Electronic – Leakage current during sleep mode

leakage-currentmodepowersleepstatic

This is an assignment question:

A system is operating at 325VDC input, what is the required static leakage current during sleep mode in order to achieve Zero power?

I know there may be a lot of values for the leakage current which satisfy the requirement but I do not know a good or typical value for this. Although I saw that mostly the value will be in terms of micro amperes, I am still not sure about a value for this. Can I get help on this?

Best Answer

"Zero Power" is usually a buzz-word / marketing term.
Zero power genuine occurs at zero current. This is not what you really want to know.

The IEC 62301 standard for measuring standby power in household electrical appliances rounds power usage of 5 mW or less to zero. So, 13 uA or less in your case - see below.
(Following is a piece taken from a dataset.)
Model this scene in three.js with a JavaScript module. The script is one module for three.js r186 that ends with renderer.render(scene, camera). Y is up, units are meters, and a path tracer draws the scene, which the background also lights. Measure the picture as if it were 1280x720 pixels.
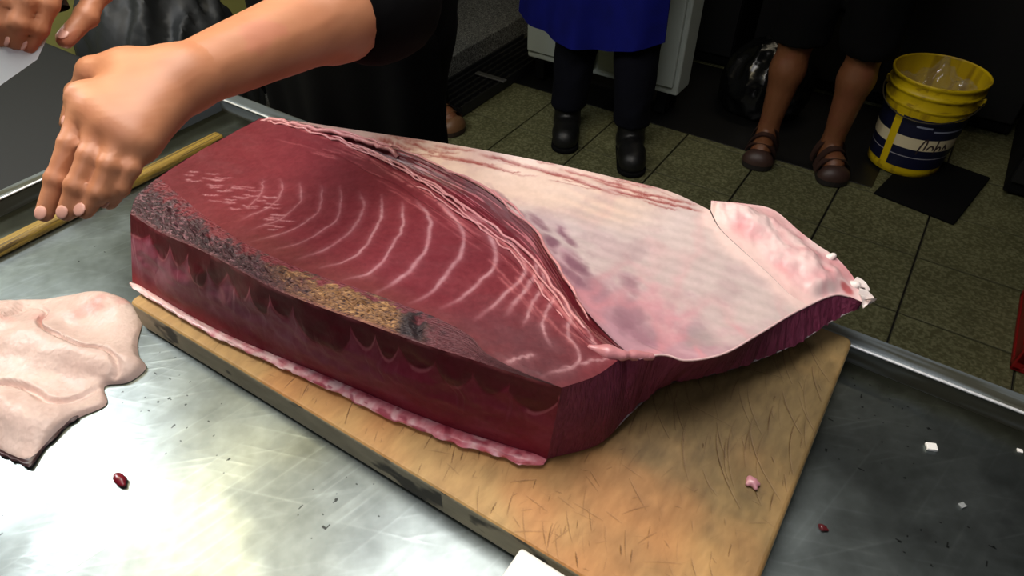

What matters depends on the source the energy and why you care.
325 VDC sounds like 230 VAC rectified - is that the source?

As a guide to costs - at 25 cents per unit, over a year (8765 hours) a Watt of power drawn continuously will cost you about $2.20. Adjust that figure for your power charges per unit.

1 Watt = P/V A = 1/375 = 2.7 milliamps 1 mW = 2.7 microamps

It is reasonably possible to achieve startup detection with ~= 3 mA available.
It's a lot harder with 3 uA.

One approach is storing energy in a capacitor with the detection circuit drawing extremely low current, with the capacitor giving an energy pool while waking up.

If uA level currents are needed and if sleep mode requires operation of an LED or similar then time multiplexing will be required to get useful drive levels. So 3uA with a 1:1000 duty cycle would allow a mA pulse once per second.

If you want more information please refine the question.


Added:

"The IEC 62301 standard for measuring standby power in household electrical appliances rounds power usage of 5 mW or less to zero." http://iwatt.com/press-release/industrys-first-digital-zero-power-acdc-pwm-controller-cuts-wasted-power-costs-in-offline-chargers-adapters/#sthash.sfdFUw29.dpuf

Example IC:

iW1700 zero power controller IC

They say:

  • The iW1700 zero-power ac/dc digital PWM controller enables low-cost, energy-efficient 120/230V-ac offline adapters and chargers requiring as much as 5W, which consume zero no-load power for cell phones; audio players; digital cameras; and other lowpower, portable devices.

    The device uses patented adaptive digital PWM/PFM technology that sends the controller into sleep mode when you disconnect the load, cutting no-load power consumption to less than 4 mW—effectively zero because the IEC 62301 standard for measuring standby power in household electrical appliances rounds power usage of 5 mW or less to zero.

    Digital techniques enable the iW1700 to support primary-side control, eliminating the need for an optocoupler. It also features quasiresonant switching for low EMI, cycle-by-cycle waveform analysis, and a switching frequency as high as 72 kHz to achieve no-load charger performance, meet manufacturers’ power- supply requirements, and still enable a low BOM cost. The iW1700 comes in a low-cost, standard six-pin SOT-23 package and sells for 25 cents (10,000).